By Alan Baldwin
(Reuters) – Lando Norris said his time will come this season after the McLaren driver finished runner-up to Red Bull’s dominant Formula One champion Max Verstappen for the second race in a row.
The Briton was a distant second to the Dutchman in Hungary on Sunday after the same result at Silverstone two weeks earlier.
While Red Bull have won 12 in a row, and 21 of the last 22 races, it was the first time Norris had stood on the podium twice in succession.
“If Max retires, or something, then maybe,” he said when asked about a possible breakthrough first win. “At the minute, the guys (Red Bull) are too quick. Unless they make mistakes or something happens.
“I think we’re very happy with the progress we’ve made, to go from where we were four, five races ago, struggling to get out of Q1 (the first phase of qualifying) sometimes, to fighting for poles and fighting for podiums.
“We’ll take it for now, and our time will come later on in the year.”
Red Bull are already turning their focus to next year’s car with both titles as good as won. Other than circuit-specific items, they have no more major upgrades scheduled after Hungary’s.
Verstappen is 110 points clear of his own team mate Sergio Perez after 11 races while Red Bull are 229 ahead of Mercedes in the constructors’ standings.

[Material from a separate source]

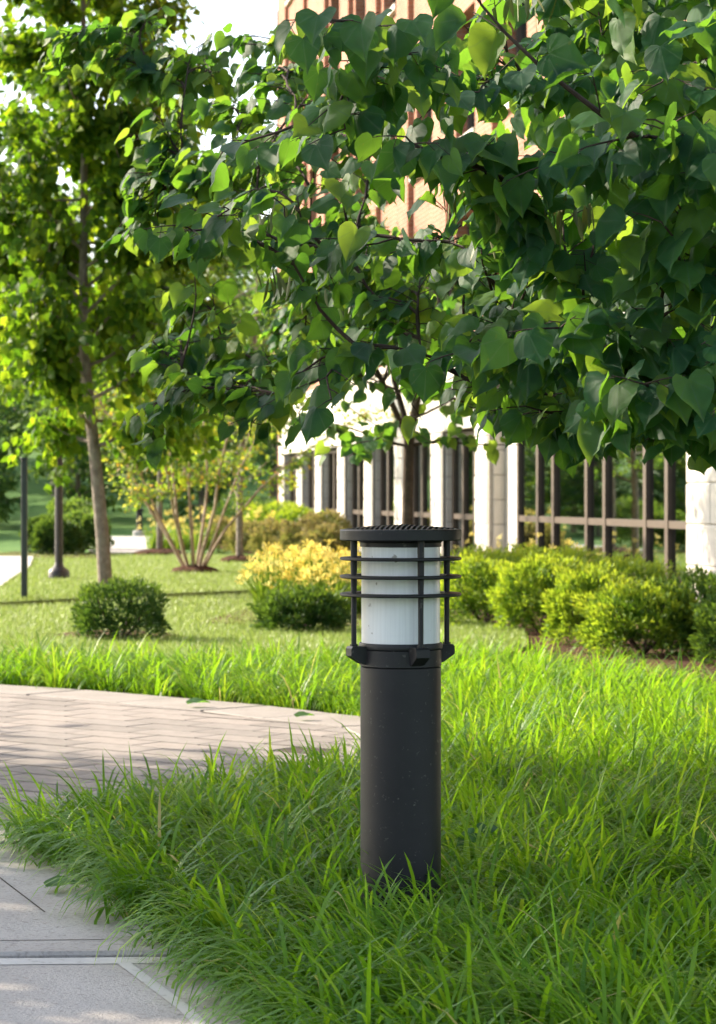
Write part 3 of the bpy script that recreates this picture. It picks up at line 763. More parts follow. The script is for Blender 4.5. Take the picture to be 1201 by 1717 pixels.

Mercedes-powered McLaren, the sport’s second most successful team after Ferrari in terms of wins, have made a remarkable leap in performance after starting the season with no points from the first two races and a slow car.

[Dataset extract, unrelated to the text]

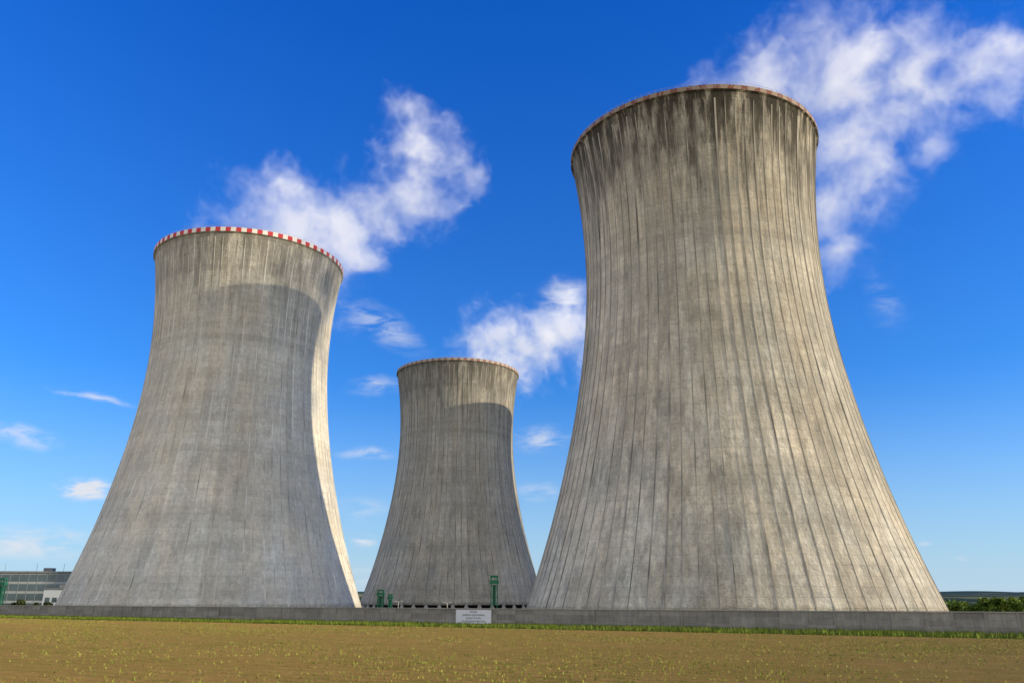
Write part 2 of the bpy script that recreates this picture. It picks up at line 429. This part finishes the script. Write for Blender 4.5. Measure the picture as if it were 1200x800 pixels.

“Everything we’re learning this season applies to next season, so we’re head down, we’re full throttle, we have more developments coming,” said McLaren Racing boss Zak Brown. “We’ll have some big stuff later in the year.”
Mercedes boss Toto Wolff said his team still had the second quickest car and Norris agreed despite passing seven-time world champion and pole-sitter Lewis Hamilton at the start on Sunday.
“If Lewis stayed ahead in Turn Two they would have beaten us today and I probably wouldn’t be on the podium at all. And then you’d be saying, ‘Ah, Mercedes are quicker’, but just because I overtook him you think McLaren are quicker,” he said.
“So, it’s tight. They’re doing a good job. But also McLaren. I’m very happy with them. They’ve done an excellent job.”
McLaren, winners of 183 races, have had only one victory since 2012 — with Australian Daniel Ricciardo at Italy’s super-fast Monza circuit in 2021.